Private Islands Inc lists the 13-acre Inishbigger Island, off the west coast of Ireland for $83,000, or three juxtaposed islands covering 54 acres in Nova Scotia for $147,000.  

Vladi Private Islands has a three-and-a-half-acre wooded islet in Nova Scotia, Canada, called Whispering Trees for $58,000, a 12-acre island in the Norwegian fjords for $85,000, or the four-acre Mannions Island off Ireland’s southwest coast for 150,000 Euros. None feature any buildings worth writing home about.

If you’re really clever you can turn your private island into a viable business. That’s what Nigel Bower has done in the Bahamas. For the last ten years he has inhabited a private paradise called Ship Channel Cay, just two miles long and a quarter of a mile wide. Through his tourist company Powerboat Adventures, he welcomes day-trippers and overnight guests. Facilities include guest cabins, restaurant, bar, kitchen, boat dock and two beaches.

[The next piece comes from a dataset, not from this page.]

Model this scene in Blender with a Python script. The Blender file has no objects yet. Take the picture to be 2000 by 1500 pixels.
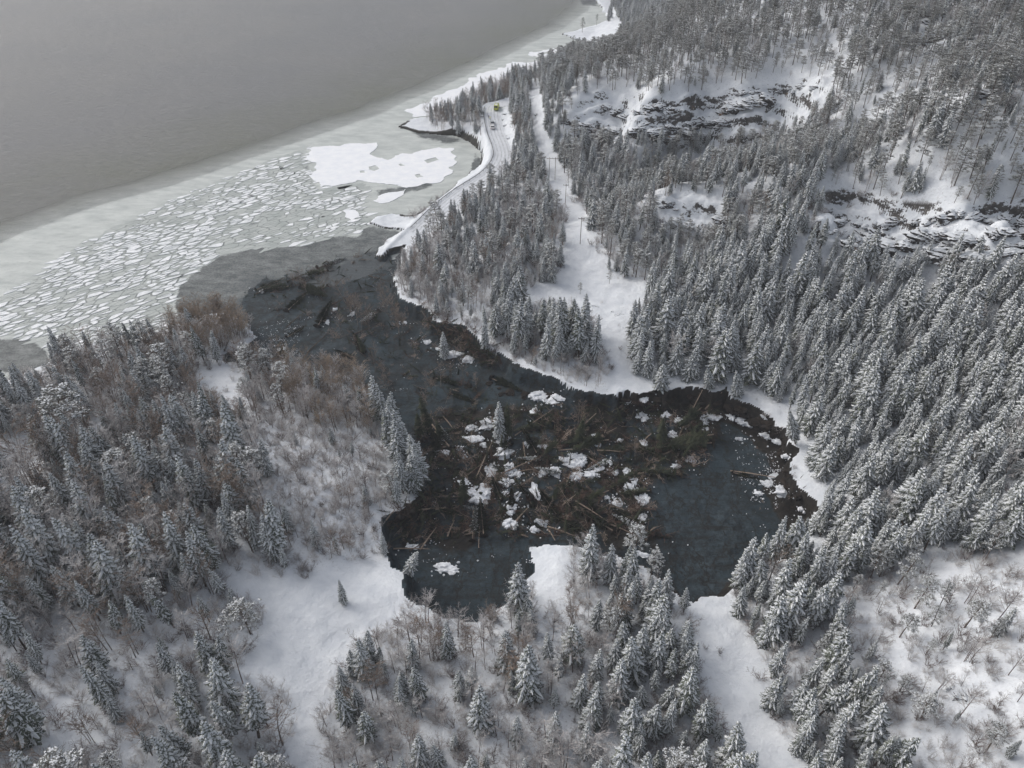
import bpy, math, random
import numpy as np
from mathutils import Matrix, Vector
from mathutils.geometry import tessellate_polygon
R = math.radians
random.seed(7); rng = np.random.default_rng(7)
S = bpy.context.scene
COL = S.collection

# ------------------------------------------------------------ camera, sky, sun
CAMH, PITCH, F = 130.0, 38.0, 1522.0
cam = bpy.data.cameras.new("camera"); cam.sensor_width = 36; cam.lens = 36 * F / 2000
cam.clip_start = 1; cam.clip_end = 20000
co = bpy.data.objects.new("camera", cam); COL.objects.link(co)
co.location = (0, 0, CAMH); co.rotation_euler = (R(90 - PITCH), 0, 0)
S.camera = co
W = bpy.data.worlds.new("World"); S.world = W; W.use_nodes = True
nt = W.node_tree; nt.nodes.clear()
sky = nt.nodes.new("ShaderNodeTexSky"); sky.sky_type = 'NISHITA'; sky.sun_disc = False
SUN_EL, SUN_AZ = 40, -60
sky.sun_elevation = R(SUN_EL); sky.sun_rotation = R(SUN_AZ)
sky.air_density = 1.0; sky.dust_density = 4.0; sky.ozone_density = 1.0
hs = nt.nodes.new("ShaderNodeHueSaturation"); hs.inputs['Saturation'].default_value = 0.40
bg = nt.nodes.new("ShaderNodeBackground"); bg.inputs['Strength'].default_value = 0.15
wo = nt.nodes.new("ShaderNodeOutputWorld")
nt.links.new(sky.outputs[0], hs.inputs['Color']); nt.links.new(hs.outputs[0], bg.inputs[0]); nt.links.new(bg.outputs[0], wo.inputs[0])
sl = bpy.data.lights.new("sun", 'SUN'); sl.energy = 0.55; sl.angle = R(24); sl.color = (1, .97, .93)
so = bpy.data.objects.new("sun", sl); COL.objects.link(so)
sd = Vector((math.sin(R(SUN_AZ)) * math.cos(R(SUN_EL)), math.cos(R(SUN_AZ)) * math.cos(R(SUN_EL)), math.sin(R(SUN_EL))))
so.rotation_euler = sd.to_track_quat('Z', 'Y').to_euler()
S.view_settings.view_transform = 'Standard'; S.view_settings.look = 'None'
S.view_settings.gamma = 1; S.view_settings.exposure = 0.25
S.cycles.max_bounces = 5; S.cycles.diffuse_bounces = 4; S.cycles.transparent_max_bounces = 4

# ------------------------------------------------------------ projection maths
ct, st = math.cos(R(PITCH)), math.sin(R(PITCH))
def w2p(x, y, z):
    zz = z - CAMH
    D = np.maximum(y * ct - zz * st, 1.0); U = y * st + zz * ct
    return 1000 + F * x / D, 750 - F * U / D
def p2w(px, py, z=0.0):
    a = (px - 1000) / F; b = (750 - py) / F
    dy = ct + b * st; dz = -st + b * ct
    t = (z - CAMH) / dz
    return a * t, dy * t

# ------------------------------------------------------------ numpy noise
def _h(ix, iy, s):
    n = (ix.astype(np.int64) * 374761393 + iy.astype(np.int64) * 668265263 + s * 1442695) & 0xffffffff
    n = ((n ^ (n >> 13)) * 1274126177) & 0xffffffff
    return ((n ^ (n >> 16)) & 0xffffff) / float(0xffffff)
def vn(x, y, s=0):
    ix, iy = np.floor(x), np.floor(y); fx, fy = x - ix, y - iy
    fx = fx * fx * (3 - 2 * fx); fy = fy * fy * (3 - 2 * fy)
    a, b = _h(ix, iy, s), _h(ix + 1, iy, s); c, d = _h(ix, iy + 1, s), _h(ix + 1, iy + 1, s)
    return (a + (b - a) * fx) * (1 - fy) + (c + (d - c) * fx) * fy
def fbm(x, y, sc, octv=4, s=0):
    r = 0; amp = .5; tot = 0
    for o in range(octv):
        r = r + amp * (vn(x / sc + 17 * o, y / sc - 9 * o, s + o) * 2 - 1); tot += amp; amp *= .5; sc /= 2.03
    return r / tot
def sstep(a, b, v):
    t = np.clip((v - a) / (b - a), 0, 1); return t * t * (3 - 2 * t)

class TPS:
    def __init__(s, P, lam=2.0):
        p = np.array(P, float); s.p = p[:, :2] / 100.; n = len(p)
        r = np.linalg.norm(s.p[:, None] - s.p[None], axis=2)
        K = np.where(r > 0, r * r * np.log(r + 1e-9), 0) + np.eye(n) * lam * 1e-3
        A = np.zeros((n + 3, n + 3)); A[:n, :n] = K; A[:n, n] = 1; A[:n, n + 1:] = s.p; A[n, :n] = 1; A[n + 1:, :n] = s.p.T
        s.w = np.linalg.solve(A, np.r_[p[:, 2], 0, 0, 0])
    def __call__(s, x, y):
        x = x / 100.; y = y / 100.; n = len(s.p); r = s.w[n] + s.w[n + 1] * x + s.w[n + 2] * y
        for i in range(n):
            q = (x - s.p[i, 0]) ** 2 + (y - s.p[i, 1]) ** 2 + 1e-12
            r = r + s.w[i] * q * .5 * np.log(q)
        return r
def pip(x, y, P):
    P = np.asarray(P, float); ins = np.zeros(np.shape(x), bool)
    x1, y1 = P[-1]
    for x2, y2 in P:
        if y1 != y2:
            c = ((y1 > y) != (y2 > y)) & (x < (x2 - x1) * (y - y1) / (y2 - y1) + x1)
            ins ^= c
        x1, y1 = x2, y2
    return ins
def segd(x, y, segs):
    d = np.full(np.shape(x), 1e9)
    for (x1, y1, x2, y2) in segs:
        dx, dy = x2 - x1, y2 - y1; L = dx * dx + dy * dy + 1e-9
        t = np.clip(((x - x1) * dx + (y - y1) * dy) / L, 0, 1)
        d = np.minimum(d, (x - x1 - t * dx) ** 2 + (y - y1 - t * dy) ** 2)
    return np.sqrt(d)
def polyw(x, y, P, soft):       # soft membership, in the polygon's own units
    P = np.asarray(P, float)
    segs = [(*P[i - 1], *P[i]) for i in range(len(P))]
    d = segd(x, y, segs); return np.clip(np.where(pip(x, y, P), d, -d) / soft + .5, 0, 1)

# ------------------------------------------------------------ terrain control points (photo position, height in metres)
HP = [(960,210,8),(990,290,7),(960,330,4),(900,340,3),(850,430,3),(790,470,2.5),(1040,190,11),(1050,300,11),(1080,360,11),(1110,430,10),(1140,530,10),(1180,600,10),
(1200,680,10),(1210,760,9),(1300,755,9),(1450,775,9.5),(1540,830,10),(1560,900,10),(1590,1000,10),(1400,1170,10),(1340,1170,10),(1200,1090,9.5),
(1100,1060,9),(940,1225,9),(800,1150,9),(760,1060,7),(830,930,6),(740,800,5),(600,715,3),(700,950,9),(600,1000,12),(500,850,9),(300,800,6),
(100,780,4),(0,850,6),(300,700,2.5),(450,750,4),(0,1000,11),(300,1000,12),(100,1200,16),(0,1500,22),(400,1300,14),(600,1250,10),(300,1500,16),
(700,1500,11),(1000,1400,11),(1300,1400,12),(1500,1400,13),(1700,1300,17),(1850,1250,22),(2000,1150,26),(2000,1400,26),(1700,1100,14),(1900,1000,20),
(1700,900,14),(1700,700,15),(1900,800,20),(2000,650,25),(1500,650,13),(1300,600,12),(1250,500,14),(1400,500,17),(1600,560,18),(1800,560,22),
(1000,640,9),(900,560,8),(1000,480,11),(850,520,6),(950,420,8),(1020,380,10),(1000,540,10),
(1600,475,21),(1750,500,24),(1950,510,27),(1620,390,36),(1800,400,41),(1980,410,45),(1600,340,38),(1800,330,45),(2000,330,50),
(1300,470,17),(1300,375,27),(1420,380,29),(1400,470,18),(1200,400,13),(1150,300,15),(1300,300,18),(1500,300,23),(1700,290,38),(1200,280,16),
(1350,285,19),(1500,285,23),(1130,190,30),(1250,190,36),(1350,190,37),(1450,180,39),(1600,180,44),(1200,110,36),(1400,100,46),(1600,80,54),(1800,200,54),
(1820,60,62),(2000,150,62),(2000,-20,70),(1600,-20,58),(1400,10,46),(1320,50,38),(1240,10,6),(1210,50,6),(1090,140,9),(1140,130,14),(1180,90,8),(2300,300,60),(2300,800,34),(2300,1300,36),(2000,-200,70),(1400,-150,8)]
HWP = [(p2w(a, b, c)[0], p2w(a, b, c)[1], c) for a, b, c in HP] + [(-60, 10, 15), (60, 10, 14), (-200, 60, 18), (200, 60, 34)]
tps = TPS(HWP)
FP = [(850,640,1.0),(750,640,.5),(650,600,.35),(560,600,.3),(500,590,.1),(620,530,.1),(700,560,.3),(760,500,.0),(650,480,-.5),(470,505,-.6),(345,590,-1.2),(300,640,-2),(700,660,.6),
(600,680,.6),(480,690,.4),(900,740,2),(820,760,1.6),(950,900,3),(1000,800,2.6),(1200,900,3.5),(1400,950,3.2),(1500,1000,3.2),(1300,1100,3),(900,1100,3.2),(880,1180,3.4),(780,1050,3),(1350,800,4),(1500,850,4),(1100,1000,3.8)]
FWP = [(p2w(a, b, max(c, 0))[0], p2w(a, b, max(c, 0))[1], c) for a, b, c in FP] + [(*p2w(a, b, 0), -2.5) for a, b in
      [(300,400),(500,420),(700,420),(700,300),(850,300),(900,330),(800,150),(0,300),(1000,50),(0,650),(200,600),(-300,800)]]
tfl = TPS(FWP)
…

“I love the disconnection from the mainstream,” says this 53-year-old Bahamian who spends three out of every four weeks living and working on his island. “Sometimes it’s good not to know what’s going on in the world. You have time to absorb your surroundings: the beauty of nature and its wildlife.” The Caribbean experience Nigel offers his guests includes encounters with sharks, stingrays and rock iguanas.

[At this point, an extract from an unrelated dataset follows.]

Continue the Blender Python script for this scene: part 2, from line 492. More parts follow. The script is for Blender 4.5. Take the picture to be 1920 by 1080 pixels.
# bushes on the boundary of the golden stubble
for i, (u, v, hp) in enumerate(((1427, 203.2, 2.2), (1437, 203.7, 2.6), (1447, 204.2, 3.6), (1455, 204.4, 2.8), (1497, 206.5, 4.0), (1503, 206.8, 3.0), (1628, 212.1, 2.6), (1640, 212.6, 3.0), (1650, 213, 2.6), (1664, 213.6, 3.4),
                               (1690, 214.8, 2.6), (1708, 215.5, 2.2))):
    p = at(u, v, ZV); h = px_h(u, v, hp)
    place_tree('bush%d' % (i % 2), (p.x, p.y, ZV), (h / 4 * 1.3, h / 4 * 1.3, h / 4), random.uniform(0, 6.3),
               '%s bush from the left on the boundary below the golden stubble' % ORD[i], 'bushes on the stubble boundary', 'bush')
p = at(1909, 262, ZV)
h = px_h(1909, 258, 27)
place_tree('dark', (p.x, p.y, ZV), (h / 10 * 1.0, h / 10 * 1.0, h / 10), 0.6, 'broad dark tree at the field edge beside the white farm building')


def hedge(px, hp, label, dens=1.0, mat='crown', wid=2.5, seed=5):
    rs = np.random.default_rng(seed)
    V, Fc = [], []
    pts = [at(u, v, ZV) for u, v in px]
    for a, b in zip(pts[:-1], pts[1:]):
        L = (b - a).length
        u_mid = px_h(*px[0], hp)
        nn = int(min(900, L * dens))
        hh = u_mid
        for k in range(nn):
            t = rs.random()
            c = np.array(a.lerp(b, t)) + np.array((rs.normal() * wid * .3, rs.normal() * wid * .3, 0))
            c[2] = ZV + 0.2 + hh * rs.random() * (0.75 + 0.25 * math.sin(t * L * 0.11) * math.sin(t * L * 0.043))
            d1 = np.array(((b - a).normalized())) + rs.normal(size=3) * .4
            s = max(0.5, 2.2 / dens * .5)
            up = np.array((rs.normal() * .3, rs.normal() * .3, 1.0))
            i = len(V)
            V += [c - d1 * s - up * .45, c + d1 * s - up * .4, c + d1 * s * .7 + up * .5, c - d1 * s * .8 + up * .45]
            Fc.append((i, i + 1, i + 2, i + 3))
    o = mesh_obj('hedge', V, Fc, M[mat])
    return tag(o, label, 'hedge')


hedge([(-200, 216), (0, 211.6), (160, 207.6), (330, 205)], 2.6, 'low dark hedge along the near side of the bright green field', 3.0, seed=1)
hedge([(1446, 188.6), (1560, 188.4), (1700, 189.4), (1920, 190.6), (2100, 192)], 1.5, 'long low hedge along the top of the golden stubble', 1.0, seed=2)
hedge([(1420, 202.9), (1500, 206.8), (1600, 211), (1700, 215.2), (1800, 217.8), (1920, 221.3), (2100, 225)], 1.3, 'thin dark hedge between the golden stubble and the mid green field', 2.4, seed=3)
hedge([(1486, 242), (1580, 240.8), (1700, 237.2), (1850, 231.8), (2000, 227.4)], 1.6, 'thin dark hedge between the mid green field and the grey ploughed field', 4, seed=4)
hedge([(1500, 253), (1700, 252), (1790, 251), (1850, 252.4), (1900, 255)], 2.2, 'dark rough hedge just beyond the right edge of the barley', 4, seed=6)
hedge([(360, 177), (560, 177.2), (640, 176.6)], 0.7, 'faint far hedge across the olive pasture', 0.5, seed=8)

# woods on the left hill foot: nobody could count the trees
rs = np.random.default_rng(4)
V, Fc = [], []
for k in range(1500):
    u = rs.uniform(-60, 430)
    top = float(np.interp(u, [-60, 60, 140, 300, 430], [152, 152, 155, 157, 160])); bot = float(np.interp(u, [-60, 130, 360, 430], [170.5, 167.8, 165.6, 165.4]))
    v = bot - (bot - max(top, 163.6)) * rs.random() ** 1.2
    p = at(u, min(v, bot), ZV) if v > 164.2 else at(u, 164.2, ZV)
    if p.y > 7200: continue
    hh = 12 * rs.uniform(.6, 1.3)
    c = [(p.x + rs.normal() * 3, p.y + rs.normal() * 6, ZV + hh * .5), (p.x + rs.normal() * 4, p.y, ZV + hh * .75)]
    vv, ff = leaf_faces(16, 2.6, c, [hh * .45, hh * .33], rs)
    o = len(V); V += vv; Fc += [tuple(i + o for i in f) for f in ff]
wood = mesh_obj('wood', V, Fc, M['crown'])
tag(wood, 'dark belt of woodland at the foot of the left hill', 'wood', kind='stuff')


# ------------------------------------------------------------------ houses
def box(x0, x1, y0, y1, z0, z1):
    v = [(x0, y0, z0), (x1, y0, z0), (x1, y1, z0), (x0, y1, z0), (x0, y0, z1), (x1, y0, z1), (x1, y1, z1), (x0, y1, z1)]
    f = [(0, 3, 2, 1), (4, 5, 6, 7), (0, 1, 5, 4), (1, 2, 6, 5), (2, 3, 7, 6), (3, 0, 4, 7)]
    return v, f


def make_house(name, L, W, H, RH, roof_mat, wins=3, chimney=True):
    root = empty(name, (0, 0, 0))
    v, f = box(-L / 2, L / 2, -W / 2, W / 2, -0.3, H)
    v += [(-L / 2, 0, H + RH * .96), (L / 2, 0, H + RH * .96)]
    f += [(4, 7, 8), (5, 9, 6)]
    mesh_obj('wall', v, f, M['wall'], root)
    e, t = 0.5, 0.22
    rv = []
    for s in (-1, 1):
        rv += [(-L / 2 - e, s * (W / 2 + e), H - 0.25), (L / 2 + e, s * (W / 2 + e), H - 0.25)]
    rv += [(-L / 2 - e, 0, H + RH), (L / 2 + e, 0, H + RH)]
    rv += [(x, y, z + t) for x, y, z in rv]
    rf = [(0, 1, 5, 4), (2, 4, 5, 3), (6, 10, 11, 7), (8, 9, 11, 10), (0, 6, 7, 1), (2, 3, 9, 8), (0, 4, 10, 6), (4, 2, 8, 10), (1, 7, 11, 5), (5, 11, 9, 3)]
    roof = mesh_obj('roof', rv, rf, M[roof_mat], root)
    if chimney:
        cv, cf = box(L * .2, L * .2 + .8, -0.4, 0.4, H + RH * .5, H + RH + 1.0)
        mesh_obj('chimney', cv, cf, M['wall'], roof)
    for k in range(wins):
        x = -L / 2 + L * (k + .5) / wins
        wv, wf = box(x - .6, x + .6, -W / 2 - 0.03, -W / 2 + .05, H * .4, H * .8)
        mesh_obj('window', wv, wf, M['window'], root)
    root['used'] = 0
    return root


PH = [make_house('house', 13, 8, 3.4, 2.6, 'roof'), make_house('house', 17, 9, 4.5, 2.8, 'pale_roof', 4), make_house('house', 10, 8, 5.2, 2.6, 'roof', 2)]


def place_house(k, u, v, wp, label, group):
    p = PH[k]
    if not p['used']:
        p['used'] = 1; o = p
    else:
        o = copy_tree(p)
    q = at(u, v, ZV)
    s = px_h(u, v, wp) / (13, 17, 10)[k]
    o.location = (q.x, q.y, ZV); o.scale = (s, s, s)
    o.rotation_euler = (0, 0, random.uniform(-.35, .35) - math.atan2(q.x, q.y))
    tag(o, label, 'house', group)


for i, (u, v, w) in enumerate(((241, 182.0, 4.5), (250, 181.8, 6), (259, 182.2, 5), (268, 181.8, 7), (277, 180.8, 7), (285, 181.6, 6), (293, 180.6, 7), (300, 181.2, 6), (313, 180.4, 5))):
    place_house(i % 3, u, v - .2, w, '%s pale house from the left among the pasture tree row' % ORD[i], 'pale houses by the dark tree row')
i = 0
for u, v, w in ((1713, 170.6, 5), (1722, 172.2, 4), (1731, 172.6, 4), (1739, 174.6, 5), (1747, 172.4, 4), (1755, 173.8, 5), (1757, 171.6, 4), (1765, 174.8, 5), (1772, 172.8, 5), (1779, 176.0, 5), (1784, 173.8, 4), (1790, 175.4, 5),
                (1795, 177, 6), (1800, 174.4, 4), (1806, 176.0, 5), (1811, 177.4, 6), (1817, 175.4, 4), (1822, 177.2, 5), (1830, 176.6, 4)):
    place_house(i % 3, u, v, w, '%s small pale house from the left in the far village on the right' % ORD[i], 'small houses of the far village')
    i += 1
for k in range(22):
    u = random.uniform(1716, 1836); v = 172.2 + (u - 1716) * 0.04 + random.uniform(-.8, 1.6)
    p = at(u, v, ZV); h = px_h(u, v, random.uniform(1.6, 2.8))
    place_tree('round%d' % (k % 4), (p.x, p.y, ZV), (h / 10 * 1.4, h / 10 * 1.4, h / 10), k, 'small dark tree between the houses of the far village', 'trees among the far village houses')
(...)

But paradise has its drawbacks. The nearest shop is a six-mile boat ride away. Otherwise it’s over 30 miles to commercial shops in the Bahamian capital Nassau. “It takes a certain type of person to survive island life,” Nigel adds. “You need MacGyver skills to maintain and repair the equipment. We generate our own power with diesel fuel delivered by boat. We also make our own fresh water. Life gets really basic when the power quits or the fresh water runs out. But the beauty of the island, and the peace and quiet make up for the chores. Except maybe when a hurricane is bearing down on you.”

He says he wouldn’t dream of moving away. “The wildness of it all is set in my soul. No city life for me. Maybe just an occasional visit to the mountains for the snow – just to balance everything out.”

Another voluntary Robinson Crusoe is French businessman Gauthier Toulemonde. In 2013 he spent 40 days cast away on a tiny 700-metre by 500-metre Indonesian desert island with just a pet dog and cats for company. (The locals asked him not the reveal the island’s exact location since they don’t want hundreds of tourists visiting.) Publisher of a philately magazine, Gauthier wanted to prove that it’s possible to continue one’s job, even on an uninhabited coral outcrop in the middle of nowhere. He took along his laptop and a satellite phone, powering them with solar panels and a tiny windmill, and successfully continued working. After a few days he grew to love the isolation.

“There’s always the risk that when you actually fulfil a childhood dream, it won’t live up to what you expect,” he said on his return. “In this case, far from it. I was extremely happy. Every day was magical.”

Now 54 years old, Gauthier found solace in the fact that, aside from his hammock and his laptop, he required very little else on his island hideaway. “I was totally disconnected from the modern world,” he added. “When I thought, ‘Okay, I will have to be back in modern life’, that’s when I started to cry.” 

In fact he loved being cast away so much that he now works for a specialist travel company called Docastaway, reviewing desert islands for other potential modern-day Crusoes. He says his 40 days on his island hideaway was “the happiest time of my life”. “It was, I think, the true life.”